Are Engineers Creative?

Are we creative, we engineers and programmers? I think fewer of us are than we think, but more of us need to be than are (although it’s not essential that we all are).

It’s probably useful to define creativity, because it could be argued that engineers — people who “engineer” things — are creative by definition. I don’t think so. Creativity is the ability to make something, change something, or do something that creates positive surprise in one’s peers. It goes above and beyond just “the new”. It must elicit, from those who appreciate and understand your field, an appreciative “Huh!?”

Now it’s arguable I’m describing mere Regular Creativity, the kind that pretty much all of us could achieve if we wanted to. I accept that there may be a High Creativity, such as that of van Gogh, which is, by it’s nature, so surprising that even the peers of a High Creative (pun not entirely unintended) will not recognize the merits of the new work until long after its birth. But if you genuinely feel you may be a legend as yet unrecognized in your own lifetime, I haven’t much in the way of advice for you. I’ll just wish you well, and offer only the observation that the reason many of those who live their lives unrecognized as legends is simply that they aren’t.

To the rest of us, we need to understand that there’s a difference between copying and creating, and to accept that for many if not most of us what we do is the former. It’s tempting to think that because every day we sit down in front of our editors and produce code that no one else has written, that we are creating. But really, where did that code come from? Sure, we don’t copy it word for word, line by line, or even function by function. But it didn’t really come from us. Legally, we — or more likely the corporation that employs us — can stake a claim to ownership, but that’s not the kind of novelty we need if we want to call ourselves creative. The law doesn’t get to decide if we are are or aren’t. Other creatives do. And they do it by kudos — by a fist bumping, high fiving, noddingly approving “Kewl!”  If that’s missing, then so are we with respect to our creative mark.

Of course, creativity doesn’t have to be entirely new. Most creation is the combining, or building onto of prior art. That’s one of the major downsides of the tough “intellectual property” system we see arising all around us, where such combining and building upon is heavily restricted. But where it’s possible, there’s no shame in taking (while acknowledging) the work of several others, and then combining in a new way that produces new value. As I say, it may not be the higher form of creativity; it’s partly in an attempt to cultivate that higher form that schools such as SCAD spend the first year or so tearing down new students’ preconceived ideas about what constitutes art.
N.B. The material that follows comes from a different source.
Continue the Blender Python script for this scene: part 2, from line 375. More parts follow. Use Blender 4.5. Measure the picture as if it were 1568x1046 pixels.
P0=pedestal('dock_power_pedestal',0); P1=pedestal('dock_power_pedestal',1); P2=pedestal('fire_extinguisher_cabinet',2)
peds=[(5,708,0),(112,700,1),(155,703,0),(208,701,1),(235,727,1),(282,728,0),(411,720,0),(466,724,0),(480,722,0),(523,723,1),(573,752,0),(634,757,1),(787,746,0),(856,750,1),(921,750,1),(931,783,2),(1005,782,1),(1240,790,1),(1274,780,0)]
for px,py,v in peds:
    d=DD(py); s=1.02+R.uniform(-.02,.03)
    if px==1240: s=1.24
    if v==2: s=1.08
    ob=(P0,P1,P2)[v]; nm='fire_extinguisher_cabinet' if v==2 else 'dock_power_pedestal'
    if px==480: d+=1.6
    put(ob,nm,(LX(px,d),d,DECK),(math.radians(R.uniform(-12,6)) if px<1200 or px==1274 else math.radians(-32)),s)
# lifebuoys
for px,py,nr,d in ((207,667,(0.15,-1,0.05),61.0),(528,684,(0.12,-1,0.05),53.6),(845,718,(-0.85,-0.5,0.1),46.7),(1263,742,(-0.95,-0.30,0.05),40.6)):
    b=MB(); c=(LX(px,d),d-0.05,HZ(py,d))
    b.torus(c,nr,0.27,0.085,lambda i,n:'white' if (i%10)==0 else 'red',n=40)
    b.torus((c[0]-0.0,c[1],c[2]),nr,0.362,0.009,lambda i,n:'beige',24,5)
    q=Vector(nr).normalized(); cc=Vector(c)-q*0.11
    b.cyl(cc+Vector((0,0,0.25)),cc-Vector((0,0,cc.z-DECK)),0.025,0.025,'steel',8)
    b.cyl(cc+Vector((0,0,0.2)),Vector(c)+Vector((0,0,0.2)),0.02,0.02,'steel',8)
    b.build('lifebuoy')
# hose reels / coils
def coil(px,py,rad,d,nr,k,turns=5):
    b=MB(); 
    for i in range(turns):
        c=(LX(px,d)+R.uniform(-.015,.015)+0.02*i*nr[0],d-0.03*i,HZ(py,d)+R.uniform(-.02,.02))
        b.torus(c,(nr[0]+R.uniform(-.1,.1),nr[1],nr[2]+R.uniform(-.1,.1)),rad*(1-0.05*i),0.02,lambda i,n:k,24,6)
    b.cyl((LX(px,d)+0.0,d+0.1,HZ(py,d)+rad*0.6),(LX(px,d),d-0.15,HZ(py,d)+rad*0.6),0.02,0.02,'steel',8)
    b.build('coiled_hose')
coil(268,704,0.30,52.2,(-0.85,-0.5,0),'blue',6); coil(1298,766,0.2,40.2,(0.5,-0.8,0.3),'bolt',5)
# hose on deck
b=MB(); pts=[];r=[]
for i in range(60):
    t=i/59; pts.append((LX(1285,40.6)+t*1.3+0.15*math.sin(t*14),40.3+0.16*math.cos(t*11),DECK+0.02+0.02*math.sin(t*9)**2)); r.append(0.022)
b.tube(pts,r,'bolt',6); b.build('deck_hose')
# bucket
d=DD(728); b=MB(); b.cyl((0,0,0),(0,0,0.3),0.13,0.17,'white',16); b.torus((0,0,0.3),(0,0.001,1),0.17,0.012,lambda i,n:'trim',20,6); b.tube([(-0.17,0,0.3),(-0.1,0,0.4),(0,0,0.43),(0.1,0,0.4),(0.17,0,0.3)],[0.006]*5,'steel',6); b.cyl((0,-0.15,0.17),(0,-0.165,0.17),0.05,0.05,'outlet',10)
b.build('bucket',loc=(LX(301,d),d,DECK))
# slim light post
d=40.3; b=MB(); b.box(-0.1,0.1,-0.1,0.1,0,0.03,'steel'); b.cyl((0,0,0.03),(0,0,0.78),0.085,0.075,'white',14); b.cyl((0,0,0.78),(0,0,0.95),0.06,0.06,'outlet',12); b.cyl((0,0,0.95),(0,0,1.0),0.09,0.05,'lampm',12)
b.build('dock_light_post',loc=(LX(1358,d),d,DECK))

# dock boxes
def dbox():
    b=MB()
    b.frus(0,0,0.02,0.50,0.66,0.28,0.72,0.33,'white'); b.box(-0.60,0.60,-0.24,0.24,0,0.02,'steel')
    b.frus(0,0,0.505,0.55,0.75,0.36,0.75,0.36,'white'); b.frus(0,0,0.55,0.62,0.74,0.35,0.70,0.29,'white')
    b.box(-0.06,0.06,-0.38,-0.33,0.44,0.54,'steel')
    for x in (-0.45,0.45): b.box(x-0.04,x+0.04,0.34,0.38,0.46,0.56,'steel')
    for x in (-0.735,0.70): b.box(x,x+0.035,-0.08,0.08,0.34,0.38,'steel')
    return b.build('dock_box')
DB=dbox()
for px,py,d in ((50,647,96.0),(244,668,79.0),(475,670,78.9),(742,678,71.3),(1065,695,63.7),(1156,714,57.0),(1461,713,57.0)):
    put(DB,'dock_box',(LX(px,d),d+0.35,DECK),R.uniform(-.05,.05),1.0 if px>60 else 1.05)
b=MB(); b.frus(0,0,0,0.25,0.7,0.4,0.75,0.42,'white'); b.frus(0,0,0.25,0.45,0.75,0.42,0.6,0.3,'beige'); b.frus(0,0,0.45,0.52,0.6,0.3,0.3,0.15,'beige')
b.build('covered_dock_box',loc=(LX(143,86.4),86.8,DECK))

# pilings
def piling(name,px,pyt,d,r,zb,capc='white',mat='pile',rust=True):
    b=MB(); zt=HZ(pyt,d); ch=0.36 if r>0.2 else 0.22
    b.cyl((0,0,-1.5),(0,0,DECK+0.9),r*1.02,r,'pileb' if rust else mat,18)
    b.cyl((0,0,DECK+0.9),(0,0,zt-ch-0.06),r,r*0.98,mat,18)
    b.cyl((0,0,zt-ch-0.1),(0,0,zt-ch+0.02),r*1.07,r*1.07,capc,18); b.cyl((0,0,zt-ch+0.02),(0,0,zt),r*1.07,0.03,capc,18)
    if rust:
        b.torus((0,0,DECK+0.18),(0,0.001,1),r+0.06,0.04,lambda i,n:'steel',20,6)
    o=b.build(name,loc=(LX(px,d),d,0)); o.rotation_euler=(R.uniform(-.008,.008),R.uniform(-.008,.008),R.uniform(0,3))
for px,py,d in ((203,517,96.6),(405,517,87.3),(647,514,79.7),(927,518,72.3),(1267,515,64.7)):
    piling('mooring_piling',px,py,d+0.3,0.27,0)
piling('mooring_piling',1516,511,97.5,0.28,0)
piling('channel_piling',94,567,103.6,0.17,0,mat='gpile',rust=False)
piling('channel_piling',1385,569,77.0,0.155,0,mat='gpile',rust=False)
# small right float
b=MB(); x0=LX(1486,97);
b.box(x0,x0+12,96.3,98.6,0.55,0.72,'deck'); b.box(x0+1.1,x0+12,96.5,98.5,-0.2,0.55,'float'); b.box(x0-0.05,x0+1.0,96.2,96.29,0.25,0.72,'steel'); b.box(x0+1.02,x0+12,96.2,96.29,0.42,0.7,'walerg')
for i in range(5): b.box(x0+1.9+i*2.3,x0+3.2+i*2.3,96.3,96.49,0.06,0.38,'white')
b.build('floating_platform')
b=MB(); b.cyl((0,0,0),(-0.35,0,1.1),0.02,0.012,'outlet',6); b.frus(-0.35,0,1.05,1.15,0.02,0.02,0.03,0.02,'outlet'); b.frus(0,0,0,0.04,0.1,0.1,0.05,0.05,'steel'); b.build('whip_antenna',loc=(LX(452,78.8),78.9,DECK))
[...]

Only once they have unlearned to colour within one set of lines are the developing creatives able to see that there needn’t be any lines, or to ask “What is a line anyway?” But even modestly, quietly, and incrementally; we can still create. It doesn’t have to rock the entire world. Besides, modest, quiet, and incremental changes may in themselves be part of the path to the creative heights.

But why is this important? Because if we, we engineers and programmers, want to create — to produce the “Huh!?” — there are things we can and should do to make it happen. For a start, we can learn from those who more commonly receive the name “creatives”: artists, writers, composers; also, designers beyond our regular “chip design” sense — those who close their eyes, open them, and then create artefacts that can, if we are careful, enhance lives. Read about them, learn from them and see that, ultimately, we and they are the same people. At our heart, we build because we love to build, the best of us code because they are poets. Whether it’s sunflowers in an old pot, or charges crossing a precisely constructed semiconductor junction, we first envisage, then mould a world.